**TASK DETAILS**
Repeat exactly the lines from the start of the records below through the line that contains "undercut and dark')", including both.

**Records from a data source**
::::::

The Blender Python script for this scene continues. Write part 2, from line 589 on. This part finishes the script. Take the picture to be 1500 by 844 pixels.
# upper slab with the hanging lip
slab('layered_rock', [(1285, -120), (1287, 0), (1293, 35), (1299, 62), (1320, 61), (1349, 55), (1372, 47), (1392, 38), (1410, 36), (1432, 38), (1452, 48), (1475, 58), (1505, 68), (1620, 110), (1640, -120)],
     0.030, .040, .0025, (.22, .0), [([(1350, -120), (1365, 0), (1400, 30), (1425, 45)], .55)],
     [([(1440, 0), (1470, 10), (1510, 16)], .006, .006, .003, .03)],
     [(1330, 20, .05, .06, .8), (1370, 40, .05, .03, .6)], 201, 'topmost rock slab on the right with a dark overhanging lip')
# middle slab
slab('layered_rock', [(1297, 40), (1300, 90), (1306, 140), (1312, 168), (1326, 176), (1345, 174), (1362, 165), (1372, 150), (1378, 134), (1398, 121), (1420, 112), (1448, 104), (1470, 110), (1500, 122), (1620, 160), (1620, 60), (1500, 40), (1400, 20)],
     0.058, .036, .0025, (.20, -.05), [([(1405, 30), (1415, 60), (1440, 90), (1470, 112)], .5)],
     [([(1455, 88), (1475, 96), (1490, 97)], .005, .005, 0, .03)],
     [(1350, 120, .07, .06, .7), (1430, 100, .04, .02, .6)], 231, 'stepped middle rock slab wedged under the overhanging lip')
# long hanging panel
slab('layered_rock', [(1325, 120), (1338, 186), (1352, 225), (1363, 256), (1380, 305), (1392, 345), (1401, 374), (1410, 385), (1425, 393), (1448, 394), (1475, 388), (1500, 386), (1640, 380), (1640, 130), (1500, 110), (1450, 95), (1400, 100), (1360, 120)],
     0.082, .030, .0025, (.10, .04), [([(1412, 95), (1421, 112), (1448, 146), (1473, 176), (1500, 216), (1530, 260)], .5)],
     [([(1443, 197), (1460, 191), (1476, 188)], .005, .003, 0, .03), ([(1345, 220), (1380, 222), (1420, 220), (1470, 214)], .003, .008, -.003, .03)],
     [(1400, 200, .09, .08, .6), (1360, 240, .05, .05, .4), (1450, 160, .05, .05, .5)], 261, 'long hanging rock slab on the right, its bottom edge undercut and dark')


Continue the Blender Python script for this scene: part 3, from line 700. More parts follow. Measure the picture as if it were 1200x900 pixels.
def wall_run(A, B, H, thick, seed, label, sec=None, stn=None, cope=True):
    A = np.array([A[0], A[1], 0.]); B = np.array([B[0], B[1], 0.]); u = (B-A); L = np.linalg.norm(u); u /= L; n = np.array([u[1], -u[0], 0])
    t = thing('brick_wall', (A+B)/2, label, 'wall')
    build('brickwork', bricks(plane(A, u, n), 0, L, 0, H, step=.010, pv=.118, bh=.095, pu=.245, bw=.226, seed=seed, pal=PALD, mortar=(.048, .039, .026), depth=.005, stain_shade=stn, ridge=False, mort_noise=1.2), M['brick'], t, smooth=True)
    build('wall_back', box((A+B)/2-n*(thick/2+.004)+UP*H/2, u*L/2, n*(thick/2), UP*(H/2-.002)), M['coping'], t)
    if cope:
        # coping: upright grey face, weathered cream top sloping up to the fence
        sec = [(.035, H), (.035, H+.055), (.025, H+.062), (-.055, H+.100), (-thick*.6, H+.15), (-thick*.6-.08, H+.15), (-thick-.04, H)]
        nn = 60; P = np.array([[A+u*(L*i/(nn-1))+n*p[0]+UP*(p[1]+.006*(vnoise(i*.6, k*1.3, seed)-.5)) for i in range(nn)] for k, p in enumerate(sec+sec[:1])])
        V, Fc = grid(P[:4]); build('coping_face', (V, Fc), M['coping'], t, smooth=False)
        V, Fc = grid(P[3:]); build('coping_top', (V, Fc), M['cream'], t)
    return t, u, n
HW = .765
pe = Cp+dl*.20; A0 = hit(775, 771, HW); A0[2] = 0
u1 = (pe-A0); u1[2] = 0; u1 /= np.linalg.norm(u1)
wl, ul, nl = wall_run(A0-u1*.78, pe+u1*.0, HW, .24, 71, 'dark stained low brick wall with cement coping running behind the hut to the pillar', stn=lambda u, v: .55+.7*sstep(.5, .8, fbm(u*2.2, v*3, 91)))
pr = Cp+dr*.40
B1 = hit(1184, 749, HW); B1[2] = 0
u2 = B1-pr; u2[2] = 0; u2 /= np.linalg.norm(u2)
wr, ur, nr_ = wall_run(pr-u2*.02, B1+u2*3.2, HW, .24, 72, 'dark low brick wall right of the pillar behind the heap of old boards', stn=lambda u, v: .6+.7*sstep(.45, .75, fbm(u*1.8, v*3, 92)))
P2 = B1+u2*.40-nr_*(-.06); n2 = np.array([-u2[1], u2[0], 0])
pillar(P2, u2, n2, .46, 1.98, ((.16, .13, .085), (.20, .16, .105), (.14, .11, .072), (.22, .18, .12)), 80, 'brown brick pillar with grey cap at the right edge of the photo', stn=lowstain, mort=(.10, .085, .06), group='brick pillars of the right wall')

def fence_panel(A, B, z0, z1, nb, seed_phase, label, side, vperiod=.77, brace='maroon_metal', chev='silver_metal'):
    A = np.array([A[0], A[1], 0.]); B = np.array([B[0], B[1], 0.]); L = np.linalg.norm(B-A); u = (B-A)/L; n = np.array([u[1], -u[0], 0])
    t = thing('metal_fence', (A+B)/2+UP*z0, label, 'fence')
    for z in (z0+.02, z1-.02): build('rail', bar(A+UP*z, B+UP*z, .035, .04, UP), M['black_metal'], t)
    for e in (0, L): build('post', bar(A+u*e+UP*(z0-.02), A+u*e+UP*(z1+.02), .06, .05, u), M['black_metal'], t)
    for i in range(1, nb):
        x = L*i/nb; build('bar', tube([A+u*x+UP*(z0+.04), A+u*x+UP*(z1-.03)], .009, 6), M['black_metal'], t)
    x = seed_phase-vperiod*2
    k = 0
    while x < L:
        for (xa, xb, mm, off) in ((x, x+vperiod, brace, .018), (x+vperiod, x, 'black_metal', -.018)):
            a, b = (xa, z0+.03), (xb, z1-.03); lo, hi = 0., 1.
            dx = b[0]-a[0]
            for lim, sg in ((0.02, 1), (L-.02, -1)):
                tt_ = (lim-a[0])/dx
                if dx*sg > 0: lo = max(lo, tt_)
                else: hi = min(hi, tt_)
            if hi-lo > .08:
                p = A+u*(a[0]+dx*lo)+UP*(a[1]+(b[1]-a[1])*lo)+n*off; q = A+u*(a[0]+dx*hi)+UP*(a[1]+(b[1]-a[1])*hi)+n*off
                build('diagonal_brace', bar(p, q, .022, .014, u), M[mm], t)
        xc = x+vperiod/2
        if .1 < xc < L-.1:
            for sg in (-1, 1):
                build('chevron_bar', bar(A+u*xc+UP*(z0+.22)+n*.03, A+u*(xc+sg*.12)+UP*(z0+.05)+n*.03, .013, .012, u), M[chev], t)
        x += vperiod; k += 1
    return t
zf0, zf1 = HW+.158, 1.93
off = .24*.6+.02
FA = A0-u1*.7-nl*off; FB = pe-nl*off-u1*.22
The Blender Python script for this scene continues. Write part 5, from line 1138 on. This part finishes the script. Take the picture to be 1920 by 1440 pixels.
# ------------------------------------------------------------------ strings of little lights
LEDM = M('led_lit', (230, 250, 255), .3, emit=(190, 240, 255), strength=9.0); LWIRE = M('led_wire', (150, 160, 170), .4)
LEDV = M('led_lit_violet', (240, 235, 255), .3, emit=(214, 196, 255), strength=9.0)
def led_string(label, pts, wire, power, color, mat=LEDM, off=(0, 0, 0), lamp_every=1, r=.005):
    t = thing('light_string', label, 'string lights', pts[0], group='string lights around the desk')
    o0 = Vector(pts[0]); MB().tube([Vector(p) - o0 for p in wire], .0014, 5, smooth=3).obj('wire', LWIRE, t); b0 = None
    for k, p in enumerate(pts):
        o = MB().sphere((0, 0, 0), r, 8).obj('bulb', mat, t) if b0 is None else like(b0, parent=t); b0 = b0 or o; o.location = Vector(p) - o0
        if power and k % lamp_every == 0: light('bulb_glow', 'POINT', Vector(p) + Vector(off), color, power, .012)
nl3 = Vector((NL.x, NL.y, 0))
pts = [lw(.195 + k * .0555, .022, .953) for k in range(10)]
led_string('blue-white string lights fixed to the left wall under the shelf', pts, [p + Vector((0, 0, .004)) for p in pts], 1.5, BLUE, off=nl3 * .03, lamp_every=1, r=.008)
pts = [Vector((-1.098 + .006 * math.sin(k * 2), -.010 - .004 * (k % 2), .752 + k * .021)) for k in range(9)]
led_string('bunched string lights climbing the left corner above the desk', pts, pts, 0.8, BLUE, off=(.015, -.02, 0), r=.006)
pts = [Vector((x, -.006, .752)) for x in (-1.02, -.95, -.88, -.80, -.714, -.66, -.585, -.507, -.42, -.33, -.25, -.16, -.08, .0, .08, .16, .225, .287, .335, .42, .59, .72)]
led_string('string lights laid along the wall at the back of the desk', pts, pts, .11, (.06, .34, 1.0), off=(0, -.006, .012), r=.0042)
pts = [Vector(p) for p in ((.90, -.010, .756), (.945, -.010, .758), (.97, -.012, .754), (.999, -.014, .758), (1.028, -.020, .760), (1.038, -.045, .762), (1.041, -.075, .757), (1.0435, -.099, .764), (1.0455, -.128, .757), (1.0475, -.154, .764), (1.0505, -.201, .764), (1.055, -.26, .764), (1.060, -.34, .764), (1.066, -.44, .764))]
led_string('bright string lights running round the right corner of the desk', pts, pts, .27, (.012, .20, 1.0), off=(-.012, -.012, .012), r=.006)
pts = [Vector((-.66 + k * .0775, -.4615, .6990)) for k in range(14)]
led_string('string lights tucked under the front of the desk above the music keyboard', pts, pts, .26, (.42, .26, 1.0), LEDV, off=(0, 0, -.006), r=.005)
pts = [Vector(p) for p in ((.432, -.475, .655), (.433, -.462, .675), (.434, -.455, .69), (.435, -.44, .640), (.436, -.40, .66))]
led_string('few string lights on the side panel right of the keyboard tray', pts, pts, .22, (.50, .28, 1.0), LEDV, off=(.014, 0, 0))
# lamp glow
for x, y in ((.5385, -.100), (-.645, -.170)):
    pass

::::::

**TASK ANSWER**
The Blender Python script for this scene continues. Write part 2, from line 589 on. This part finishes the script. Take the picture to be 1500 by 844 pixels.
# upper slab with the hanging lip
slab('layered_rock', [(1285, -120), (1287, 0), (1293, 35), (1299, 62), (1320, 61), (1349, 55), (1372, 47), (1392, 38), (1410, 36), (1432, 38), (1452, 48), (1475, 58), (1505, 68), (1620, 110), (1640, -120)],
     0.030, .040, .0025, (.22, .0), [([(1350, -120), (1365, 0), (1400, 30), (1425, 45)], .55)],
     [([(1440, 0), (1470, 10), (1510, 16)], .006, .006, .003, .03)],
     [(1330, 20, .05, .06, .8), (1370, 40, .05, .03, .6)], 201, 'topmost rock slab on the right with a dark overhanging lip')
# middle slab
slab('layered_rock', [(1297, 40), (1300, 90), (1306, 140), (1312, 168), (1326, 176), (1345, 174), (1362, 165), (1372, 150), (1378, 134), (1398, 121), (1420, 112), (1448, 104), (1470, 110), (1500, 122), (1620, 160), (1620, 60), (1500, 40), (1400, 20)],
     0.058, .036, .0025, (.20, -.05), [([(1405, 30), (1415, 60), (1440, 90), (1470, 112)], .5)],
     [([(1455, 88), (1475, 96), (1490, 97)], .005, .005, 0, .03)],
     [(1350, 120, .07, .06, .7), (1430, 100, .04, .02, .6)], 231, 'stepped middle rock slab wedged under the overhanging lip')
# long hanging panel
slab('layered_rock', [(1325, 120), (1338, 186), (1352, 225), (1363, 256), (1380, 305), (1392, 345), (1401, 374), (1410, 385), (1425, 393), (1448, 394), (1475, 388), (1500, 386), (1640, 380), (1640, 130), (1500, 110), (1450, 95), (1400, 100), (1360, 120)],
     0.082, .030, .0025, (.10, .04), [([(1412, 95), (1421, 112), (1448, 146), (1473, 176), (1500, 216), (1530, 260)], .5)],
     [([(1443, 197), (1460, 191), (1476, 188)], .005, .003, 0, .03), ([(1345, 220), (1380, 222), (1420, 220), (1470, 214)], .003, .008, -.003, .03)],
     [(1400, 200, .09, .08, .6), (1360, 240, .05, .05, .4), (1450, 160, .05, .05, .5)], 261, 'long hanging rock slab on the right, its bottom edge undercut and dark')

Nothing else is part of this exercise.